• _Exercise task_: Give back the full listing, character for character, with no pictures.

:: Data shown

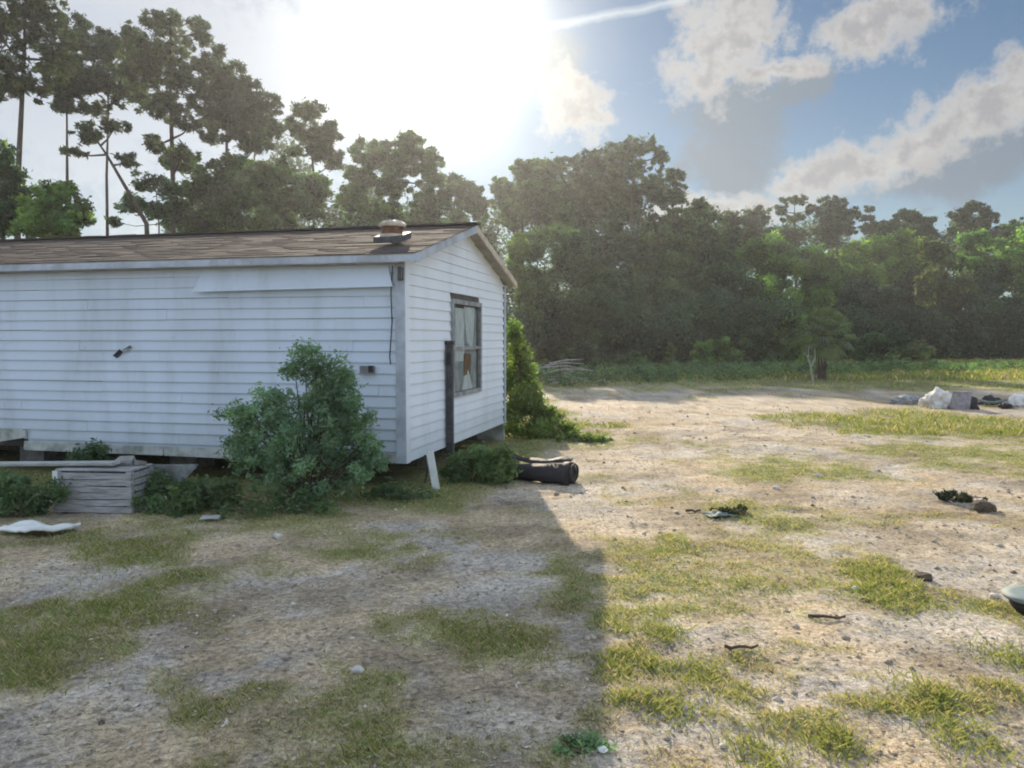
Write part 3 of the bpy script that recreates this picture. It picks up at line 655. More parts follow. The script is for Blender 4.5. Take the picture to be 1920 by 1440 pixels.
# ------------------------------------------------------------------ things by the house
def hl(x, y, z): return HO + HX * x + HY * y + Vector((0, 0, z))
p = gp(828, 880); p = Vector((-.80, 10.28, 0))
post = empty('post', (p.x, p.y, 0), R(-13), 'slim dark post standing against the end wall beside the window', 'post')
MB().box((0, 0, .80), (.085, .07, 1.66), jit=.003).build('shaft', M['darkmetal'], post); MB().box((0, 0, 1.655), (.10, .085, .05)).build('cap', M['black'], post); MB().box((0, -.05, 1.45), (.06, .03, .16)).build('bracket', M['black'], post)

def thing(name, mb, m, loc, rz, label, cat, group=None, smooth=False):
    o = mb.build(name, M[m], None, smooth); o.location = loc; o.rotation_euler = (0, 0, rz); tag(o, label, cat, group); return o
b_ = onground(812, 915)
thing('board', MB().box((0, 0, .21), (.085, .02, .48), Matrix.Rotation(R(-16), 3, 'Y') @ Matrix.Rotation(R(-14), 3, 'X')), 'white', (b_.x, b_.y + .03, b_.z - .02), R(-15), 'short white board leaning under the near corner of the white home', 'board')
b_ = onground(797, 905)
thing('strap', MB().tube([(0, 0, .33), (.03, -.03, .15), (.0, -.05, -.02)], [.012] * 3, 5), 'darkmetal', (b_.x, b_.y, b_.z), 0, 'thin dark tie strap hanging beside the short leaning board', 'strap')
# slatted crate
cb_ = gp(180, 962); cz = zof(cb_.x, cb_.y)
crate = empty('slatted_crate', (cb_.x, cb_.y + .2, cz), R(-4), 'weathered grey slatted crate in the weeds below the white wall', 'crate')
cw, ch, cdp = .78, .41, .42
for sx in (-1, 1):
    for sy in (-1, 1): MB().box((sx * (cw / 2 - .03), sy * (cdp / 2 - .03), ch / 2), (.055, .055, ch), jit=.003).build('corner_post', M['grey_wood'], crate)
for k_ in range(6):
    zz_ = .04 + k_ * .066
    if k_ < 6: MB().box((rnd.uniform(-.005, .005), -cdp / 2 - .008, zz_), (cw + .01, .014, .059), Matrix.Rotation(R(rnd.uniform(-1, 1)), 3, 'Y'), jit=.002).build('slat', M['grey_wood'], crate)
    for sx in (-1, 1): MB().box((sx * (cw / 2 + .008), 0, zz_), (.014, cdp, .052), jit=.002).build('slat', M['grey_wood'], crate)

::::

• _Finished exercise_:
Write part 3 of the bpy script that recreates this picture. It picks up at line 655. More parts follow. The script is for Blender 4.5. Take the picture to be 1920 by 1440 pixels.
# ------------------------------------------------------------------ things by the house
def hl(x, y, z): return HO + HX * x + HY * y + Vector((0, 0, z))
p = gp(828, 880); p = Vector((-.80, 10.28, 0))
post = empty('post', (p.x, p.y, 0), R(-13), 'slim dark post standing against the end wall beside the window', 'post')
MB().box((0, 0, .80), (.085, .07, 1.66), jit=.003).build('shaft', M['darkmetal'], post); MB().box((0, 0, 1.655), (.10, .085, .05)).build('cap', M['black'], post); MB().box((0, -.05, 1.45), (.06, .03, .16)).build('bracket', M['black'], post)

def thing(name, mb, m, loc, rz, label, cat, group=None, smooth=False):
    o = mb.build(name, M[m], None, smooth); o.location = loc; o.rotation_euler = (0, 0, rz); tag(o, label, cat, group); return o
b_ = onground(812, 915)
thing('board', MB().box((0, 0, .21), (.085, .02, .48), Matrix.Rotation(R(-16), 3, 'Y') @ Matrix.Rotation(R(-14), 3, 'X')), 'white', (b_.x, b_.y + .03, b_.z - .02), R(-15), 'short white board leaning under the near corner of the white home', 'board')
b_ = onground(797, 905)
thing('strap', MB().tube([(0, 0, .33), (.03, -.03, .15), (.0, -.05, -.02)], [.012] * 3, 5), 'darkmetal', (b_.x, b_.y, b_.z), 0, 'thin dark tie strap hanging beside the short leaning board', 'strap')
# slatted crate
cb_ = gp(180, 962); cz = zof(cb_.x, cb_.y)
crate = empty('slatted_crate', (cb_.x, cb_.y + .2, cz), R(-4), 'weathered grey slatted crate in the weeds below the white wall', 'crate')
cw, ch, cdp = .78, .41, .42
for sx in (-1, 1):
    for sy in (-1, 1): MB().box((sx * (cw / 2 - .03), sy * (cdp / 2 - .03), ch / 2), (.055, .055, ch), jit=.003).build('corner_post', M['grey_wood'], crate)
for k_ in range(6):
    zz_ = .04 + k_ * .066
    if k_ < 6: MB().box((rnd.uniform(-.005, .005), -cdp / 2 - .008, zz_), (cw + .01, .014, .059), Matrix.Rotation(R(rnd.uniform(-1, 1)), 3, 'Y'), jit=.002).build('slat', M['grey_wood'], crate)
    for sx in (-1, 1): MB().box((sx * (cw / 2 + .008), 0, zz_), (.014, cdp, .052), jit=.002).build('slat', M['grey_wood'], crate)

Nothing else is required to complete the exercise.